The third level of response is to try to increase net inflows to the capital account so that the pressure on the rupee goes away. Barring RBI intervention, which can only be limited, the current account deficit of 4 per cent of GDP has to be financed by capital inflows. The menu of options includes official or private flows, debt or equity flows, rupee denominated or dollar denominated flows.

It is well understood from the experience of many countries that debt denominated in foreign currency can be a source of balance sheet mismatches. If the rupee weakens from Rs 50 to Rs 75 per dollar then the firm that borrowed a million dollars when it was Rs 50 would have to pay 50 per cent more for the principle. This can cause the firm to go bankrupt. On an economy-wide scale this could have disastrous consequences.

India has no desire to go to multilateral agencies like the IMF for official flows. Policymakers clearly prefer private flows. In recent times, private foreign capital inflows into India have been declining. As noted with concern in a recent speech by the RBI governor, D. Subbarao, the balance has shifted away from equity inflows (FDI and FII) to debt inflows rising. The appropriate policy response in this situation would have been to encourage equity flows to come back to India.

However, as the rupee fell, the RBI eased controls on foreign debt. But this can be risky. Foreign debt can be denominated in rupees or in foreign currency. The RBI has not eased restrictions on rupee denominated debt, where the risk of depreciation is on the balance sheet of foreigners. It has eased restrictions on inflows of dollar denominated debt. This step might increase dollar inflows and the pressure on the rupee could decline. However, financing a large current account deficit by dollar denominated debt could prove risky. In the event of an unforeseen shock, if there is a sharp currency depreciation, it could result in bigger balance sheet mismatches than might have happened without the additional foreign debt that will be taken on now. So while one might temporarily reduce pressure on the rupee, one may be planting a potential time bomb in the economy.

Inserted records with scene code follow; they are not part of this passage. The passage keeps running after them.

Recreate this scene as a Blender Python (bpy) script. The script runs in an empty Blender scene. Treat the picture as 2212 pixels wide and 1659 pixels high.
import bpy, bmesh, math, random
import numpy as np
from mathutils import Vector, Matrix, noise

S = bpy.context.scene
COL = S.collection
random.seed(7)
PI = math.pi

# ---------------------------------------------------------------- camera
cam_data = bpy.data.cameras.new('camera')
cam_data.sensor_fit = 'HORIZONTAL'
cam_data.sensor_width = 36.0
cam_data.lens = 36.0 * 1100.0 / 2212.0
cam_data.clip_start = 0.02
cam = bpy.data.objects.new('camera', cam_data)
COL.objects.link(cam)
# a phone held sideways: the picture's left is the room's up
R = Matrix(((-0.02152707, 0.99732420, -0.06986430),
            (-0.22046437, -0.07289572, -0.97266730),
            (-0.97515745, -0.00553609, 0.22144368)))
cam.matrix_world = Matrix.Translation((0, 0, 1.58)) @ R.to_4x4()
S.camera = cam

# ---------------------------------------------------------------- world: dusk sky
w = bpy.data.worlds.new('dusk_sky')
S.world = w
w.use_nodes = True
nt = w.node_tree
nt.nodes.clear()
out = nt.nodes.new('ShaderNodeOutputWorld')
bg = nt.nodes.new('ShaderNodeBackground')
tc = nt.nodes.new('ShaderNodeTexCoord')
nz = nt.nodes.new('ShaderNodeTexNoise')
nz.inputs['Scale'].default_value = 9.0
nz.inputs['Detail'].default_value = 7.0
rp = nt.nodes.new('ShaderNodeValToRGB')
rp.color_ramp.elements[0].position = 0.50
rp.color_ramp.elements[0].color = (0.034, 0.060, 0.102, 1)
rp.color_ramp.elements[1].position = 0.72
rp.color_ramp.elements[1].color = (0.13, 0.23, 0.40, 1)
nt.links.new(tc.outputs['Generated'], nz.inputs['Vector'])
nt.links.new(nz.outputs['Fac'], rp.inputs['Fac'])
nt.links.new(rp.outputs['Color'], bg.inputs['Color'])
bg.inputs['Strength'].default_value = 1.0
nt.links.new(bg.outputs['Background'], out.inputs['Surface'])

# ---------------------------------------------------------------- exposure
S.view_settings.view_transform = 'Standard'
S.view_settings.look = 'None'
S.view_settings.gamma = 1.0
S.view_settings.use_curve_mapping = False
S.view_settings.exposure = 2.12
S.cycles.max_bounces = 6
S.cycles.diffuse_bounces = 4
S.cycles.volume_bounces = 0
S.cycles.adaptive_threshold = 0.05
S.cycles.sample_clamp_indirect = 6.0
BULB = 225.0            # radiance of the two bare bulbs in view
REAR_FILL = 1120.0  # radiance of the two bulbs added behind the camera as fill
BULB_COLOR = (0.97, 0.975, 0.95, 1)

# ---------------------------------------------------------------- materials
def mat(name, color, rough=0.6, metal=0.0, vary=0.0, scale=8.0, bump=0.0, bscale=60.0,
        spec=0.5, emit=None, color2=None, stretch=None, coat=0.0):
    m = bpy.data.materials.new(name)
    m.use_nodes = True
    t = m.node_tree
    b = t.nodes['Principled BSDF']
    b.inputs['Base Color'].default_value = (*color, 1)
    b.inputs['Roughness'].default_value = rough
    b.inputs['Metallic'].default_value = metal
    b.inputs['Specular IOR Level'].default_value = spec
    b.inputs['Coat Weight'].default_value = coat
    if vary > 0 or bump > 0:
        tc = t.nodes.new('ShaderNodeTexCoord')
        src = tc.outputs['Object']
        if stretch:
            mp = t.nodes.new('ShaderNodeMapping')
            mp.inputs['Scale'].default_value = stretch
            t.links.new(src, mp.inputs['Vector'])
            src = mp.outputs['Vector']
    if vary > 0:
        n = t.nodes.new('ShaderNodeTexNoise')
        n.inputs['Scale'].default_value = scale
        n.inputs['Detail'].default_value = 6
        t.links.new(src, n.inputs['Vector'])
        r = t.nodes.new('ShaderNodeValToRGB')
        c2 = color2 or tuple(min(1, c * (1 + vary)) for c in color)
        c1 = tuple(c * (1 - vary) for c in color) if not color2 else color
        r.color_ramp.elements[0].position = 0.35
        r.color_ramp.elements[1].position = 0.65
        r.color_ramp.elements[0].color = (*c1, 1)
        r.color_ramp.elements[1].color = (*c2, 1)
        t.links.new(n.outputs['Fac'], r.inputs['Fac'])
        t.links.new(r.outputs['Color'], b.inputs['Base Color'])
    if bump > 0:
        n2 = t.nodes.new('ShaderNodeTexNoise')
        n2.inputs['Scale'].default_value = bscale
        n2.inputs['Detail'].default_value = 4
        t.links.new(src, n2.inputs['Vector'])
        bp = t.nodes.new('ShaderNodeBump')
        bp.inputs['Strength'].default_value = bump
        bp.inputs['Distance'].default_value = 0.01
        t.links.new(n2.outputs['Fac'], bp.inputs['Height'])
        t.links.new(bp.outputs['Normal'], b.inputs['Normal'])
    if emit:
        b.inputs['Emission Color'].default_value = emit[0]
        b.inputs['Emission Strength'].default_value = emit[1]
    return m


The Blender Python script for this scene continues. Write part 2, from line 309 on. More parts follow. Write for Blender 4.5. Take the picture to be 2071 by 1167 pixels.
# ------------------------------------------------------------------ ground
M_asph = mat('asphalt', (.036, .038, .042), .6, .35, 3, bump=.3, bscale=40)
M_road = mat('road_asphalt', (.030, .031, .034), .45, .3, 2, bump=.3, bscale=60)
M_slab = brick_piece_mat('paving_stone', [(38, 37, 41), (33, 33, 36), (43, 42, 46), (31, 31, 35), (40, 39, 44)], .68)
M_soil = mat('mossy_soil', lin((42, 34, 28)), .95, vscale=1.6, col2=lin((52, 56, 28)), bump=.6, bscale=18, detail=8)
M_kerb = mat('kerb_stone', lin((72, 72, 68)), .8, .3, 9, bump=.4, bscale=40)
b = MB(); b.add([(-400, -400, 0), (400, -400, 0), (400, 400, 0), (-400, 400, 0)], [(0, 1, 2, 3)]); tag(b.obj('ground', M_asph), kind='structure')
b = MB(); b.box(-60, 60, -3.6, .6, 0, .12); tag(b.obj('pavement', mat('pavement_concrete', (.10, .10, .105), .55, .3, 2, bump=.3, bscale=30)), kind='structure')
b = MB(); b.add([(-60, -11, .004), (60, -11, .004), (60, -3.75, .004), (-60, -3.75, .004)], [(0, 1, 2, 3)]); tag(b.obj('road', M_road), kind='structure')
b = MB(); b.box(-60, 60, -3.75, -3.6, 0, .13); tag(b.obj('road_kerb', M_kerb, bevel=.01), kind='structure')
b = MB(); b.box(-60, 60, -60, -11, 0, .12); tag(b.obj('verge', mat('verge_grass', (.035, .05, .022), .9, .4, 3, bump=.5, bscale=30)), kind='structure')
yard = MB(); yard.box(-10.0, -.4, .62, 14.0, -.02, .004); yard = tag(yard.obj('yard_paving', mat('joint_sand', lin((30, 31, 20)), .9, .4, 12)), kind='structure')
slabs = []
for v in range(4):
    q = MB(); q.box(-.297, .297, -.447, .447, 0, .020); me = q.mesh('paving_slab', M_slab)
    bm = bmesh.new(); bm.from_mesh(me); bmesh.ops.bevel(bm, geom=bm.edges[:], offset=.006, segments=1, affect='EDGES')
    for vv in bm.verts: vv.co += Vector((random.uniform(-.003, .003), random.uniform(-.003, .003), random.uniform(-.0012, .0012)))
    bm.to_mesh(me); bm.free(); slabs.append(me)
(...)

Foreign investment is preferable to foreign debt flows. However, budgetary proposals about the tax treatment of foreign equity inflows did damage to foreign investor confidence in India. This is what the finance minister has tried to address. Even if he believes that the Mauritius treaty needs to be scrapped, GAAR needs to be implemented and Vodafone-like deals need to be taxed by changing the law retrospectively, the time to do it is not now, when India needs equity inflows. Hopefully, these steps will, to some extent, help restore investor confidence in India, and bring back equity flows. This could help reduce the risk of a crisis. However, in the long run, there is no option but to reduce the fiscal deficit.